After the classes I went to a school supply company looking for a map of Asia to use at the assembly in New York next week. They didn't have any! I couldn't believe they had only Kentucky, United States, and world maps with none of Africa, Asia, or Latin America, but I guess that correctly expresses Americans' interest in the rest of the world.
This morning my mother invited me over to St. Aloysius Church in Pewee Valley to visit with her friends in the rosary-making group. That is getting to be a regular event each time I come home. This group of mainly retired ladies has been making rosaries together for ten years, producing more than 270,000 of them in that time.

Then I picked up my mother and some others and we met more of the family at Buca di Jeppo restaurant on the outskirts of Louisville. All my Louisville-area brothers and sisters were there along with a few other local relatives and some friends. We were in the Pope Room which has a bust of John Paul II in the middle of the large round table. We have a very enjoyable evening together.
This evening our first semi-official act was to have an informal dinner together. It was pretty low-key with Chinese food that was brought in, but it gave us a chance to sit down with each other and begin to talk to each other and establish the relationships needed for the assembly. Pictured here are Billy from Thailand, Heidi from Brazil, Vicki from New York, and Kevin from Mexico.
This evening the four of us from Asia had a meeting to plan next Wednesday's activities and content. That is the day that Asia is reponsible first for morning prayer, and then for the presentation of the reality of Asia and Maryknoll's work there. We have a ton of ideas and we brought an incredible amount of artifacts from Asia to give some substance to our verbal presentations.
After the last morning mass, Pierre had another marriage and then baptisms so I waited till he finished, and then we took a drive around the Keene area. I wish Cambodia looked like this, with all the trees and hills and bodies of water! And some of the houses are 200 years old, really beautiful old wooden structures. We stopped at the Cathedral of the Pines, a memorial to soldiers set on a mountain top overlooking a beautiful wooded valley. It was founded by the family of an Air Force man who was shot down and killed on the day I was born. Now many different religious groups used the memorial and connected lodge for various types of services. Here Pierre is standing beside one of the banners inside the memorial.
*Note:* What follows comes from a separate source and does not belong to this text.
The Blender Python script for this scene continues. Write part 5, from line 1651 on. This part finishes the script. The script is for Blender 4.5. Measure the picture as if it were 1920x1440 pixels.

At 9:30 AM, we went to St. Joseph's Cemetery, which is owned by the parish, for a Memorial Day mass attended by about 80-90 people. It turned out to be a beautiful spring day, with enough wind to keep away the mayflies which everyone tells me are a real pest this time of year.
After lunch I went to CompUSA to see about getting a read-and-write CD drive. I've got so many digital pictures now that I need to get them off my hard drive. Burning them on a CD will be a good way to save them permanently. It was interesting to be in a US computer store. There sure are a lot of peripherals and extras that can be bought for computers these days!
This afternoon I had lunch with Norma Lewis, the doyen of the Kentucky interpreters for the deaf. I met with her to discuss ideas for a course on deaf culture for the teachers at a new deaf school soon to be opened in Cambodia where I have been asked to do some teacher training.
This morning I talked to the St. Aloysius Altar Society. I had spoken to them in 1997, right before the handover of Hong Kong to China, and they were interested in hearing of developments in China and Cambodia since then. They were a good group with a lot of good questions and observations.
After that I hurried to Pewee Valley for the birthday party of my sister Ann who turned 50 last week. We used the school cafeteria and had a really good time, especially because my sister in Ohio and her family came and my brother in Wisconsin and his family were there, too. Only one of the eight brothers and sisters was missing. I got to meet a young woman who is currently studying a sign-language interpreting program at the University of Louisville. It's just starting and is a big advancement because previously the only program was at Eastern Kentucky University which made it much less accessible to the large numbers of people living in the Louisville area and other parts of the state.
At 1215 I had mass with the Louisville Catholic deaf community. That was a really good reunion with my old friends there.
We picked up a rental car for me this morning and then headed for the Everglades where I took my first airboat ride. We had a wonderful guide, knowledgable, humorous, and with a real love of the environment. We saw some huge alligators.
This morning at 7:15 AM I headed north in the rental car for Ormond-by-the-Sea to visit my friend Dan Onley. I got there at 1:00 PM (270 miles) and we had a enjoyable visit until 4:30 PM when I got back in the car and headed back south to Cocoa Beach where my brother Dennis lives.
I had the 9:30 AM mass at St. George in Ft. Lauderdale with about 150 people. It was a really good community experience. The people are really involved in all aspects of the liturgy and participate well. I had a table set up in the rear of the church to display various objects I had brought from Hong Kong and Cambodia. After the mass I mentioned that I wanted to get rid of all the brochures that I had brought and I ended up getting rid of everything on the table, even my Khmer language textbook! That wasn't exactly what I had planned but it worked out OK. I'll get a new textbook when I get back to Phnom Penh!
I didn't get any of the work done that I had planned for this day. In the morning I walked to a nearby shopping center, near the University of Southern California campus, and looked for a few gifts for some Phnom Penh children that I need to remember.